Over time, celebrations have developed for each of the twelve days, whether they are feasts for the saints, or more secular and traditional holidays. I've included a snapshot below for each of the celebrations, and will be writing about each day this season starting on Christmas Day.
- The First Day of Christmas - December 25 - A Partridge in a Pear Tree
- Christmas Day
- The Second Day of Christmas - December 26 - Two Turtle Doves
- St. Stephen's Day, or the Feast of Stephen
- Boxing Day, a day to give gifts to the household staff or the poor, now mainly a shopping holiday
- Feast days of Abadiu of Antinoe, James the Just, and Synaxis of the Theotokos
- Earliest day of the Feast of the Holy Family (it would be celebrated here this year)

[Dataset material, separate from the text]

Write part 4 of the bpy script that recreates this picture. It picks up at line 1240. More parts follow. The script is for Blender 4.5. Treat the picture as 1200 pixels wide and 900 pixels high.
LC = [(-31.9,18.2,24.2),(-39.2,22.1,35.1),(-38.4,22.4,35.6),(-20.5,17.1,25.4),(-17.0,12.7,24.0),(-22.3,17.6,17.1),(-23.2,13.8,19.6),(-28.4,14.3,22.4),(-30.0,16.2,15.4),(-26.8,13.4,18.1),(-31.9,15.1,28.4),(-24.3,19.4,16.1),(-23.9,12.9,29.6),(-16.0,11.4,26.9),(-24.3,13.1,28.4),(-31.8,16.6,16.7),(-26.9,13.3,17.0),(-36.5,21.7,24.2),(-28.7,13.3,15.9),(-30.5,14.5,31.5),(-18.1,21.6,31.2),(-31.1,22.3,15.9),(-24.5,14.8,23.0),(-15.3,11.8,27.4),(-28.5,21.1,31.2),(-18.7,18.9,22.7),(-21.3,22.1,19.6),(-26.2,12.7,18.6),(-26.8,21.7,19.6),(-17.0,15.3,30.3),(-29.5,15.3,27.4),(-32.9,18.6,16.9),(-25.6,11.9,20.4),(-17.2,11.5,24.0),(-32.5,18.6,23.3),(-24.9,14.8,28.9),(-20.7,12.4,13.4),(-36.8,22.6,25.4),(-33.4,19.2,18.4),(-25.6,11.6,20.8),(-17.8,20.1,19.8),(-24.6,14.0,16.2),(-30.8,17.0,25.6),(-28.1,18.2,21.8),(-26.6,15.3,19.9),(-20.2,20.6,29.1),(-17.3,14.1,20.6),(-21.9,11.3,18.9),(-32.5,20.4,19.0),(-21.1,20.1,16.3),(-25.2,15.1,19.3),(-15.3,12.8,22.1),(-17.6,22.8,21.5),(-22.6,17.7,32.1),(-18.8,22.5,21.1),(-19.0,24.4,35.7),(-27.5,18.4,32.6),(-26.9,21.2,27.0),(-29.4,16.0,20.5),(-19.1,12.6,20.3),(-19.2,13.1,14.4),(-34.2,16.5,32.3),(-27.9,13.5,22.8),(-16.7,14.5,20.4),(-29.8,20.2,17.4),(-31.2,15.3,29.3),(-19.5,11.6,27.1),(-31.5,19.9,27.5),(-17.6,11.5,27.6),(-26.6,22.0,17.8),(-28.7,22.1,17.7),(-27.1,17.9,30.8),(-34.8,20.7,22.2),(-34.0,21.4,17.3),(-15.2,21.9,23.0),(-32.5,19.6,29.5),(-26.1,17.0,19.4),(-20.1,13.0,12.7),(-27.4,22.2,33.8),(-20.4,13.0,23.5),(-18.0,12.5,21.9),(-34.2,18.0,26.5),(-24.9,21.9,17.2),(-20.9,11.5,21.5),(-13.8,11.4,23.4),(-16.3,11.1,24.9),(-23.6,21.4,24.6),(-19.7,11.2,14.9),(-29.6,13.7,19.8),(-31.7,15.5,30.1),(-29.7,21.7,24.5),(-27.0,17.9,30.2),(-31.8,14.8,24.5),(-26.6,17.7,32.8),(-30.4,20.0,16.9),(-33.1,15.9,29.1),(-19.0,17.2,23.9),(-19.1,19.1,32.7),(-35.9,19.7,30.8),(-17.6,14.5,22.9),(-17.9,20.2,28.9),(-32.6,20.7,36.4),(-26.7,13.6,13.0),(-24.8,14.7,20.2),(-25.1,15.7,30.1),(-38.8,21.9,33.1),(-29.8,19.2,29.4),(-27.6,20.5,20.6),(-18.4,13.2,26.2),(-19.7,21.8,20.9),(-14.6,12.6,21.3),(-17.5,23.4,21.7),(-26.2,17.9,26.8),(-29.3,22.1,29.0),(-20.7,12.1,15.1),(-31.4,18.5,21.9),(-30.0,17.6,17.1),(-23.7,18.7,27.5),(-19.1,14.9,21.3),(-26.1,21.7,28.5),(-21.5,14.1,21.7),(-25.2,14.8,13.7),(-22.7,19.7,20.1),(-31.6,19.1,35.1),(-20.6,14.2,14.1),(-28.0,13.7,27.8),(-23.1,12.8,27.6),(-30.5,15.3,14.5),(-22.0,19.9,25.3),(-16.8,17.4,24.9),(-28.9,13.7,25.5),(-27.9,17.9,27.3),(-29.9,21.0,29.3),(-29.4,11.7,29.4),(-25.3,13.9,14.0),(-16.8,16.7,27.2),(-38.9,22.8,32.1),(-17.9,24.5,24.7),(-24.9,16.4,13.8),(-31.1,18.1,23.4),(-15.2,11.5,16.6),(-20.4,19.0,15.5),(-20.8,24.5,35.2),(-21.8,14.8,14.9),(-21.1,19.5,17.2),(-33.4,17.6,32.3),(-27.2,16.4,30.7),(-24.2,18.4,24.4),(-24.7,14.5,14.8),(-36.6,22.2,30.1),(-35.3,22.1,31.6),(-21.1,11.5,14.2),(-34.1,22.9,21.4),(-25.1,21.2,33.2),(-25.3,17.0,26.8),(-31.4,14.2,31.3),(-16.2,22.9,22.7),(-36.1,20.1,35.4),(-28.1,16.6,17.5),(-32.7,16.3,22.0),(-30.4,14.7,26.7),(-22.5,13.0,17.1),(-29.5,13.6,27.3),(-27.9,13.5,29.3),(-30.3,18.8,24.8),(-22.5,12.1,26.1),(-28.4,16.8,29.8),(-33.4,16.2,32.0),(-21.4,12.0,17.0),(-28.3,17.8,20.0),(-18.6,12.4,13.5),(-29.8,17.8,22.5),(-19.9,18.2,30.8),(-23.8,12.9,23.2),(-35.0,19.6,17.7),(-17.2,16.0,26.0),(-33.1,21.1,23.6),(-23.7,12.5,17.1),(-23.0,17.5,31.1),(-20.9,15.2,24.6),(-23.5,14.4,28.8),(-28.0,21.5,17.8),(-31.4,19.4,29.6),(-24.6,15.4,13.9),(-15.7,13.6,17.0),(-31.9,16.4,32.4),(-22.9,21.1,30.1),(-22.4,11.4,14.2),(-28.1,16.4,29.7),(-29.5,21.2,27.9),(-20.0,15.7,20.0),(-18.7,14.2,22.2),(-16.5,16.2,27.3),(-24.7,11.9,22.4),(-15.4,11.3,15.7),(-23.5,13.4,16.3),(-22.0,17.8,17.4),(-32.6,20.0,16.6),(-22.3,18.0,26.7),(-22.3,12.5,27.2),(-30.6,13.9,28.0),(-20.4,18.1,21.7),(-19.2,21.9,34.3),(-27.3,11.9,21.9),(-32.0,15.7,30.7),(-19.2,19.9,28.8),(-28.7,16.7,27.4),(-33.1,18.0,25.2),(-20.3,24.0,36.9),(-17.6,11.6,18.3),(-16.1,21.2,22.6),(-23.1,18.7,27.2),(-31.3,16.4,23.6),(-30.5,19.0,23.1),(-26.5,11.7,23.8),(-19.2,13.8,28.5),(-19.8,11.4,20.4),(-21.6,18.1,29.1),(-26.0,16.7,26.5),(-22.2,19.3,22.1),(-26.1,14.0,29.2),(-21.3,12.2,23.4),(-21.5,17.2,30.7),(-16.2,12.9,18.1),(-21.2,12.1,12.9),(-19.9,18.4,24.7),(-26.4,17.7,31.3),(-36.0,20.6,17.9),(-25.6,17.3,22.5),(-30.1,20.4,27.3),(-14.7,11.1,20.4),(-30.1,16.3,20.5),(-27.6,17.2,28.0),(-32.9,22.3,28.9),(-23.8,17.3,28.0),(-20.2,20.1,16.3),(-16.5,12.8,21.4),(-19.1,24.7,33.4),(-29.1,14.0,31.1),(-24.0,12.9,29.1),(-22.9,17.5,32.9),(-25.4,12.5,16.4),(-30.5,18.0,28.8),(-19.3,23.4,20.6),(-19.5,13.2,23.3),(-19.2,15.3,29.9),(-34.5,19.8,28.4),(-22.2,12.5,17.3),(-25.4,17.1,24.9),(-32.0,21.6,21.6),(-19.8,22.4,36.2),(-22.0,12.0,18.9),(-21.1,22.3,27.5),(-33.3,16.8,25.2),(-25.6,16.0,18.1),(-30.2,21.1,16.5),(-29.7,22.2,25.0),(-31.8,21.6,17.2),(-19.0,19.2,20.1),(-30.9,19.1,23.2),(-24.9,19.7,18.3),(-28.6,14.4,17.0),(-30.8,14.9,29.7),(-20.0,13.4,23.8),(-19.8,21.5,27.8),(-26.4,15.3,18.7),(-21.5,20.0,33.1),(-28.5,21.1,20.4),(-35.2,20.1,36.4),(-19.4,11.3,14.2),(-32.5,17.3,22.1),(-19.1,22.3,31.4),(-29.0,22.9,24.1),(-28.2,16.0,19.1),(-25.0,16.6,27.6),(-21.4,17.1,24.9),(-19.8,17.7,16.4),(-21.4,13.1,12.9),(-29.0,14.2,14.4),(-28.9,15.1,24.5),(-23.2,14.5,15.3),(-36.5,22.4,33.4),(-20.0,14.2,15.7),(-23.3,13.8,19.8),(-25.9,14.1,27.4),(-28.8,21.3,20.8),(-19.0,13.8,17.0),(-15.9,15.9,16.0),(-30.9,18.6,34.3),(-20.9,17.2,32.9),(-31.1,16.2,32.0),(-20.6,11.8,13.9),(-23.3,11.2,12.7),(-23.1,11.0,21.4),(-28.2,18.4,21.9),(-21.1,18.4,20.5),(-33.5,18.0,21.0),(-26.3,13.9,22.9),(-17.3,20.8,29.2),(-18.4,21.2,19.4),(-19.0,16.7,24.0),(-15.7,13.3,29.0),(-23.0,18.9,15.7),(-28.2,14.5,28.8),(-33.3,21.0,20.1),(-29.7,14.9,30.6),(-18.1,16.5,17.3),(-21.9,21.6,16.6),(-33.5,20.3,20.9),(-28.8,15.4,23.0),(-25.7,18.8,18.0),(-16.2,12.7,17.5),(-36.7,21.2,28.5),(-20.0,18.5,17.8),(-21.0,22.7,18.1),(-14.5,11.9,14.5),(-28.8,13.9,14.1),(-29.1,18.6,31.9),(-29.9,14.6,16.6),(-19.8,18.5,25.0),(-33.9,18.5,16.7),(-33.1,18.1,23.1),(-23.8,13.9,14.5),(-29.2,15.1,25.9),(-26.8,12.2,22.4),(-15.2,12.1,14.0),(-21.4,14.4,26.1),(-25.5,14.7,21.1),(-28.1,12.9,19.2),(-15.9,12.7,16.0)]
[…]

- The Third Day of Christmas - December 27 - Three French Hens
- Feast of St. John, Apostle and Evangelist
- Feast days for Blessed Francesco Spoto, Blessed Sara Salkahazi, Fabiola, Pope Maximus of Alexandria, Nicarete, and Theodorus and Theophanes
- The Fourth Day of Christmas - December 28 - Four Calling Birds
- Feast of the Innocents, commemorating the Massacre of the Innocents, where Herod killed the children two and under in an attempt to kill the Christ child
- Feast days for Abel, Caterina Volpicelli, and Simon the Athonite
- The Fifth Day of Christmas - December 29 - Five Golden Rings
- Memorial of St. Thomas Becket, Bishop and Martyr
- Feast days for David, King and Prophet, Jonathan, Prince of Israel, and Trophimus of Aries
- The Six Day of Christmas - December 30 - Six Geese a Laying
- Feast days for Abraham the Writer, Anysia of Salonika, Egwin of Evesham, Frances Joseph-Gaudet, Liberius of Ravenna, Pope Felix I, Ralph of Vaucelles, and Roger of Cannae
- The Seventh Day of Christmas - December 31 - Seven Swans a Swimming
- New Year's Eve
- First Night
- Watch Night
- Hogmanay or "Auld Year's Night"
- Feast day for Pope Sylvester I
- The Eighth Day of Christmas - January 1 - Eight Maids a Milking
- New Year's Day
- The Solemnity of Mary, Mother of God
- Feast of the Circumcision of Christ, as he would have been circumcised eight days after his birth.
- Feast of the Holy Name of Jesus in some traditions
- Feast of Fools
- Feast days for Adalard of Corbie, Basil the Great, Fulgentius of Ruspe, Giuseppe Maria Tomasi, Telemachus, and Zygmunt Gorazdowski
- The Ninth Day of Christmas - January 2 - Nine Ladies Dancing
- The second day of New Year
- Feast of Sts. Basil the Great and Gregory of Nazianzus
- Feast of the Holy Name of Jesus in some traditions
- Feasts also for Defendens of Thebes, Johann Konrad Wilhelm Lohe, Macarius of Alexandria, Seraphim of Sarov, and Vedanayagam Samuel Azariah
- The Tenth Day of Christmas - January 3 - Ten Lords a Leaping
- Memorial of the Holy Name of Jesus
- Feasts for Daniel of Padua, Genevieve, Kuriakose Elias Chavara, Pope Anterus, and William Passavant
- The Eleventh Day of Christmas - January 4 - Eleven Pipers Piping
- Feasts for Angela of Foligno, Elizabeth Ann Seton, Ferreol of Uzes, Mavilus, Pharaildis of Ghent, and Rigobert
- The Twelfth Day of Christmas - January 5 - Twelve Drummers Drumming
- Twelfth Night, forever memorialized as the title for one of Shakespeare's works
- Feasts for Charles of Mount Argus, John Neumann, Pope Telesphorus, and Simeon Stylites
- Epiphany - January 6 - We Three Kings
A celebratory season indeed. And an opportunity for a lot that we in our faith forget over the Christmas story.